Growing up in Montréal, I observed the great parades each year on the 24th of June as the floats proceeded along Sherbrooke Street, past the corner of St-Denis, where my father had a properous tobacco shop. The parade rivalled the Santa Claus Parade in size and probably also in the numbers who turned out to watch it.
It was such an important religious and cultural celebration that I was almost convinced that John the Baptist – St-Jean Baptiste – must be a French Canadian. Only later did I discover that he was actually a separatist, or so the Société St-Jean Baptiste made it appear.
This co-opting of religious symbols by the prevailing culture is as strong as ever in our secular North American culture: it has co-opted Advent and turned it into shopping days till Christmas; it has co-opted St. Nicholas and turned him into Santa Claus; and it has co-opted Christmas itself and turned it into a time for racking up credit card debt in order to buy mountains of gifts that people don't need and often don't want.

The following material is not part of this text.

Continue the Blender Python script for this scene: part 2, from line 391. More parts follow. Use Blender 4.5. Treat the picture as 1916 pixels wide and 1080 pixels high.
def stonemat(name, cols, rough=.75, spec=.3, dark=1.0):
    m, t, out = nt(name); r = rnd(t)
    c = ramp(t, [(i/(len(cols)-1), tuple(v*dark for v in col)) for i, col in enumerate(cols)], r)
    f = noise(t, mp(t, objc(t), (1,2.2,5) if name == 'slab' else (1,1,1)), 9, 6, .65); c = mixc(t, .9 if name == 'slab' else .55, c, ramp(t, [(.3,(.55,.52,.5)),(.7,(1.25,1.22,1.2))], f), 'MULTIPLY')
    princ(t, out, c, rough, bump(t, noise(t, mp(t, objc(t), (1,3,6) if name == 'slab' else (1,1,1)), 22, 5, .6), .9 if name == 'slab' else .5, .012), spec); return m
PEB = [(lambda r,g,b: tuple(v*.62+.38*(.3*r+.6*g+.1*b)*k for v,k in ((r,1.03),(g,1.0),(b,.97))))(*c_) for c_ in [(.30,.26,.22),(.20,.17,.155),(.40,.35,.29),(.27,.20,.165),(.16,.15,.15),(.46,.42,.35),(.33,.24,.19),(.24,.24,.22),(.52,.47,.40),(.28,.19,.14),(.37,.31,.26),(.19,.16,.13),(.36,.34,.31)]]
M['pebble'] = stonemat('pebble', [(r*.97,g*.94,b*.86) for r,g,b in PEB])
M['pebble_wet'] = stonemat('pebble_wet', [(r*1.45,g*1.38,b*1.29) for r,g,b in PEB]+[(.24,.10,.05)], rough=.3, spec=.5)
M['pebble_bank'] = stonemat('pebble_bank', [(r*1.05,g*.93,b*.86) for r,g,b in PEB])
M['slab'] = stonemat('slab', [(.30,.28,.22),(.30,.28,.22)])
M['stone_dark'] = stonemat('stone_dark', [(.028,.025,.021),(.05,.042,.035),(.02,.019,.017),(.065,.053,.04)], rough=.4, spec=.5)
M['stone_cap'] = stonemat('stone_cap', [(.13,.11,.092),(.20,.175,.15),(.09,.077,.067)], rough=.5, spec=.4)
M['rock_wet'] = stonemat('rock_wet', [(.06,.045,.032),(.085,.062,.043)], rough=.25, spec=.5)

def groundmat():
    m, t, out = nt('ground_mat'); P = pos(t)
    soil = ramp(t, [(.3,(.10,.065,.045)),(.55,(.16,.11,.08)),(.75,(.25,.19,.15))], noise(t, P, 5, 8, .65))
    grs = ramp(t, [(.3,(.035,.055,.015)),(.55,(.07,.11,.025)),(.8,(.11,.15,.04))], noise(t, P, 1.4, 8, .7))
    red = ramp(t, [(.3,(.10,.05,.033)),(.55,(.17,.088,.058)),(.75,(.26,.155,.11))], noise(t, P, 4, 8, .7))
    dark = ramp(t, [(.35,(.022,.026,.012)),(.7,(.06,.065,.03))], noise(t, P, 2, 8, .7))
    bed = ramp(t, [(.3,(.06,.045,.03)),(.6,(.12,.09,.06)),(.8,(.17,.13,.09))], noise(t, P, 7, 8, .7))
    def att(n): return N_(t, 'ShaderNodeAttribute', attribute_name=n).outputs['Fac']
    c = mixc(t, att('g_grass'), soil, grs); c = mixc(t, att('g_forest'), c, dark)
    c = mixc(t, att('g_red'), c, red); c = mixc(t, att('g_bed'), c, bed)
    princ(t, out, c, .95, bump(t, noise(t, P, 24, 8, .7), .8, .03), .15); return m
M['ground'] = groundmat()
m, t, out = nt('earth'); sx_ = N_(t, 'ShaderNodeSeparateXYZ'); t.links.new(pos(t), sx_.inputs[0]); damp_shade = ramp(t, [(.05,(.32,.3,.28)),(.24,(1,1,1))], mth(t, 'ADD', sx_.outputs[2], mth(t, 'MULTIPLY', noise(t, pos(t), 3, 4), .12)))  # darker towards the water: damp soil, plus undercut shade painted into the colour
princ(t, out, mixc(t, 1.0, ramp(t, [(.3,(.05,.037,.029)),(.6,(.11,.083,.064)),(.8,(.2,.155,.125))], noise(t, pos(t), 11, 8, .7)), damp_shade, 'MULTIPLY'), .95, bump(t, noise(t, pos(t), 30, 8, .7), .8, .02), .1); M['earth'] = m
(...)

And so we have the curious phenomenon of the Nativity scene in the Mall. At the start of Advent, the Stone Road Mall in Guelph announced that, for purely business reasons, it had decided to do away with the traditional Nativity scene. A storm of protest erupted, drawing in even the cardinal archbishop of Toronto, a native of Guelph, and soon the Nativity scene was reinstated.
While this might seem a victory of sorts for Christians in our overwhelmingly secular culture, we might ask ourselves, Is it really? If someone from another culture were to visit us during the Advent season,,like St. Paul visiting Athens, he might note that there is a Nativity scene in front of every Christian church, and even one in the Mall, and, like Paul, he might say,"I see how extremely religious you are in every way." 
But he might also note that most of the churches are half empty, while the Mall is crowded with shoppers. He might well conclude that the Mall is our true place of worship, and that shopping is our real religion: in it is all our hope,
Our culture is largely what defines us, and our North American culture attempts to define us as consumers, as though this were our principal function in life. But it is our Baptism that defines us as Christians. Claimed for Christ by the sign of the cross, and anointed with the Holy Spirit, we have been made prophets, priests, and rulers or shepherds.
Both John and Jesus were prophets, and more than prophets. A prophet is one who, in Abraham Heschel's words, hears God's voice and feels God's heart. He is brought into the inmost sanctuary of the Almighty's presence, who whispers his pain and sorrow in the prophet's ear: "I thought my people would call me My Father, and would not turn from following me."
And so God's suffering becomes the prophet's suffering: "My anguish! My anglish! I writhe in pain!" as he sets out to proclaim the Word of the Lord. But Jesus not only hears God's voice, he is God's voice; Jesus not only feels God's heart, he is God's heart. He is the Word of God made flesh in order to reveal the compassion of God.
As prophets, both John and Jesus oppose the ruling powers. John challenges Herod, the ruler of Galilee, and Jesus challenges the chief priests when he enters Jerusalem on Palm Sunday and goes straight to the Temple, clearing out the courtyard, saying, with Jeremiah, that they have made it a den of robbers. How, then, are we in our own day to live the vocation of prophet?
As Christians, we are called to be in the world but not of it. Where possible, we should try to be leaven and light for the world, transforming it by our work and by our lives. But as prophets, we are called to challenge the culture of our day, as John did, as Jesus did.
This is difficult because it demands first that we grow in awareness of our own culture and of how it works. Like fish in water, we live and breathe our culture, and are hardly conscious of it.
The Nativity scene in the Mall demonstrates just how unsonscious we are of the ways in which we serve the culture, even when we seem to be protesting against it.